Scene modeling code data
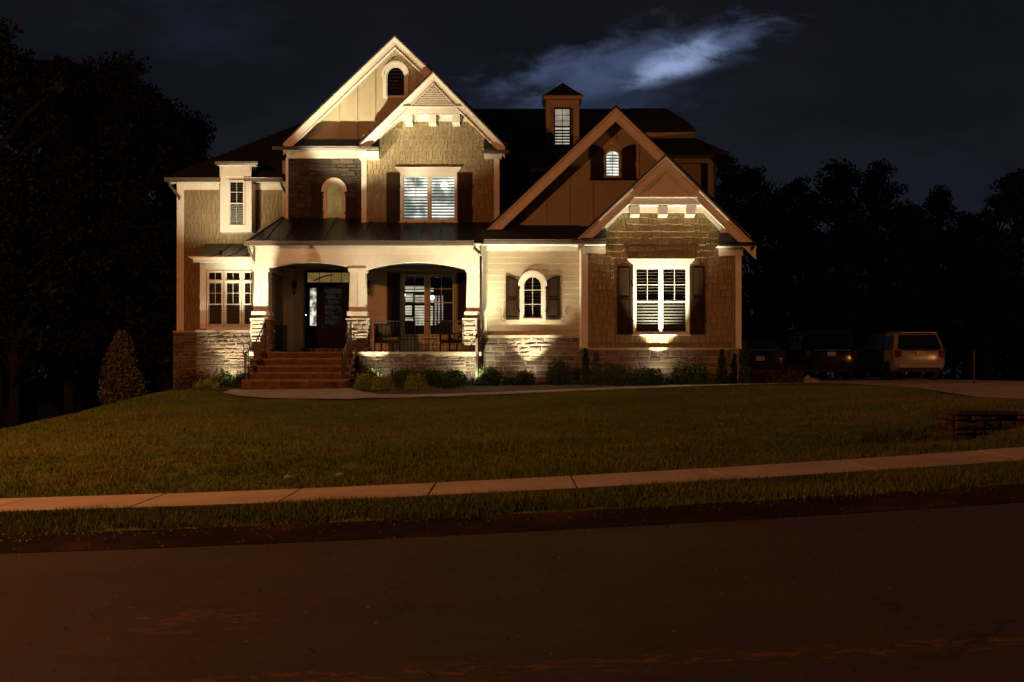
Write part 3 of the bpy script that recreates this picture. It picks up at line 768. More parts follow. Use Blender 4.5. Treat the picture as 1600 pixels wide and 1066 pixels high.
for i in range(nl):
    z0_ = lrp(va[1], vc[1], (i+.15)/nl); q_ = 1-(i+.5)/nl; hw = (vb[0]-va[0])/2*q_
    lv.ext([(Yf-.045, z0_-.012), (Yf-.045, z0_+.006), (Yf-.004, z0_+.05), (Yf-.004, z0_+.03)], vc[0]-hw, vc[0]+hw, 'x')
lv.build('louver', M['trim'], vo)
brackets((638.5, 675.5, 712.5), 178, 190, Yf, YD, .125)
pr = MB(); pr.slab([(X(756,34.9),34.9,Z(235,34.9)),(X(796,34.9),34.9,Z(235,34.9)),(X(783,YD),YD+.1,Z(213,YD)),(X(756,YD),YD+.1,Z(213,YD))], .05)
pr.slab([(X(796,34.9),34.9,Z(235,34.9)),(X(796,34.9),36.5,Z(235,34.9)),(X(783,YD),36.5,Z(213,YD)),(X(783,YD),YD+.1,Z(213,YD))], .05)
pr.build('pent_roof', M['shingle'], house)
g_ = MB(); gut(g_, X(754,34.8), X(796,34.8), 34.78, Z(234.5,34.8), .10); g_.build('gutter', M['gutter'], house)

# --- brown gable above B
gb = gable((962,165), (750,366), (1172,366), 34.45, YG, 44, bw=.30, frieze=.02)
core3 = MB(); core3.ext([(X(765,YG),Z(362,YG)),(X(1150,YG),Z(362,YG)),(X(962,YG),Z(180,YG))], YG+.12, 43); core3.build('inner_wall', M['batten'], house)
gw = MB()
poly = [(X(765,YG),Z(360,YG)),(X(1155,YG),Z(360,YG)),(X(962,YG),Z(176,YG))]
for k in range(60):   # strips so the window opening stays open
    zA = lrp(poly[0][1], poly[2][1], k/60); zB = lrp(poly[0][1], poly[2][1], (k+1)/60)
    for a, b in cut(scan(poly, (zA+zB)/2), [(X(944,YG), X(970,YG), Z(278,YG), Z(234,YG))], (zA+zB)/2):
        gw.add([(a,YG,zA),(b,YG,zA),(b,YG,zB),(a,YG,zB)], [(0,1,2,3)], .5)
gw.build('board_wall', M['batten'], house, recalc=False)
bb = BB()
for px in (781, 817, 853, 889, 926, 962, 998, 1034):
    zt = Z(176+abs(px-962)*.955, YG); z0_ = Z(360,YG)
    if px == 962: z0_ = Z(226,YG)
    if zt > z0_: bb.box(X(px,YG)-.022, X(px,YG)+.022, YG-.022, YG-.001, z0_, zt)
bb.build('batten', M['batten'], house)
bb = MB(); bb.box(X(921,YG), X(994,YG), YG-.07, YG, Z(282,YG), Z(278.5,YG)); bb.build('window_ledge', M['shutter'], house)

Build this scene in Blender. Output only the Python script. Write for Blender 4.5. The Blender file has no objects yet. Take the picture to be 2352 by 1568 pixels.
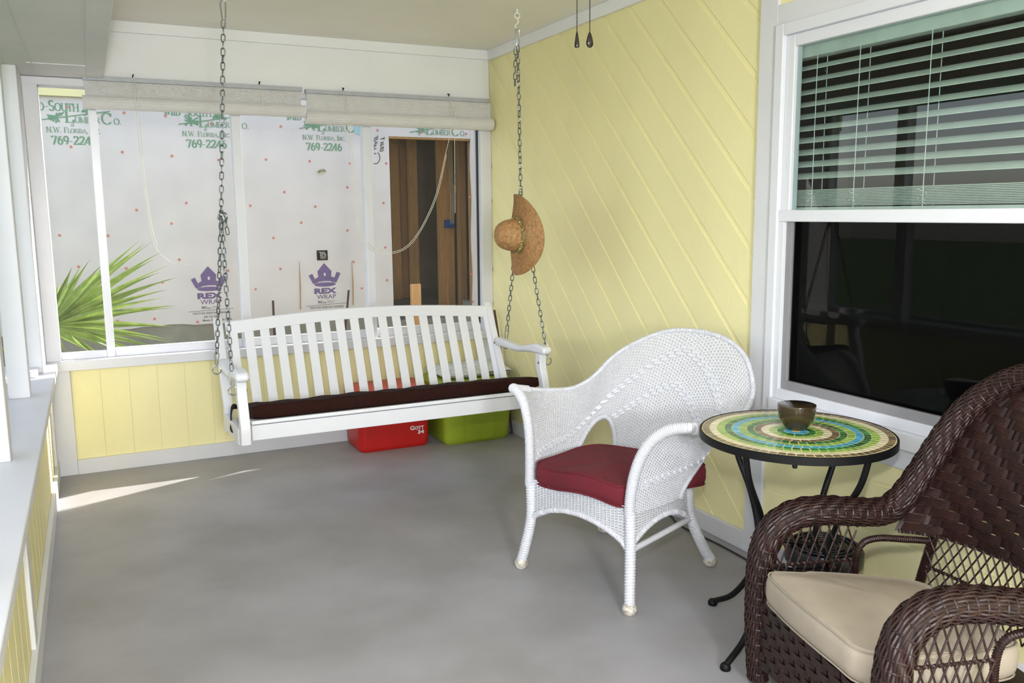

◆ **JOB**: Omit any images, then output the listing exactly.

◆ **TASK RESULT**:
Write part 3 of the bpy script that recreates this picture. It picks up at line 768. More parts follow. Use Blender 4.5. Treat the picture as 1600 pixels wide and 1066 pixels high.
for i in range(nl):
    z0_ = lrp(va[1], vc[1], (i+.15)/nl); q_ = 1-(i+.5)/nl; hw = (vb[0]-va[0])/2*q_
    lv.ext([(Yf-.045, z0_-.012), (Yf-.045, z0_+.006), (Yf-.004, z0_+.05), (Yf-.004, z0_+.03)], vc[0]-hw, vc[0]+hw, 'x')
lv.build('louver', M['trim'], vo)
brackets((638.5, 675.5, 712.5), 178, 190, Yf, YD, .125)
pr = MB(); pr.slab([(X(756,34.9),34.9,Z(235,34.9)),(X(796,34.9),34.9,Z(235,34.9)),(X(783,YD),YD+.1,Z(213,YD)),(X(756,YD),YD+.1,Z(213,YD))], .05)
pr.slab([(X(796,34.9),34.9,Z(235,34.9)),(X(796,34.9),36.5,Z(235,34.9)),(X(783,YD),36.5,Z(213,YD)),(X(783,YD),YD+.1,Z(213,YD))], .05)
pr.build('pent_roof', M['shingle'], house)
g_ = MB(); gut(g_, X(754,34.8), X(796,34.8), 34.78, Z(234.5,34.8), .10); g_.build('gutter', M['gutter'], house)

# --- brown gable above B
gb = gable((962,165), (750,366), (1172,366), 34.45, YG, 44, bw=.30, frieze=.02)
core3 = MB(); core3.ext([(X(765,YG),Z(362,YG)),(X(1150,YG),Z(362,YG)),(X(962,YG),Z(180,YG))], YG+.12, 43); core3.build('inner_wall', M['batten'], house)
gw = MB()
poly = [(X(765,YG),Z(360,YG)),(X(1155,YG),Z(360,YG)),(X(962,YG),Z(176,YG))]
for k in range(60):   # strips so the window opening stays open
    zA = lrp(poly[0][1], poly[2][1], k/60); zB = lrp(poly[0][1], poly[2][1], (k+1)/60)
    for a, b in cut(scan(poly, (zA+zB)/2), [(X(944,YG), X(970,YG), Z(278,YG), Z(234,YG))], (zA+zB)/2):
        gw.add([(a,YG,zA),(b,YG,zA),(b,YG,zB),(a,YG,zB)], [(0,1,2,3)], .5)
gw.build('board_wall', M['batten'], house, recalc=False)
bb = BB()
for px in (781, 817, 853, 889, 926, 962, 998, 1034):
    zt = Z(176+abs(px-962)*.955, YG); z0_ = Z(360,YG)
    if px == 962: z0_ = Z(226,YG)
    if zt > z0_: bb.box(X(px,YG)-.022, X(px,YG)+.022, YG-.022, YG-.001, z0_, zt)
bb.build('batten', M['batten'], house)
bb = MB(); bb.box(X(921,YG), X(994,YG), YG-.07, YG, Z(282,YG), Z(278.5,YG)); bb.build('window_ledge', M['shutter'], house)

Build this scene in Blender. Output only the Python script. Write for Blender 4.5. The Blender file has no objects yet. Take the picture to be 2352 by 1568 pixels.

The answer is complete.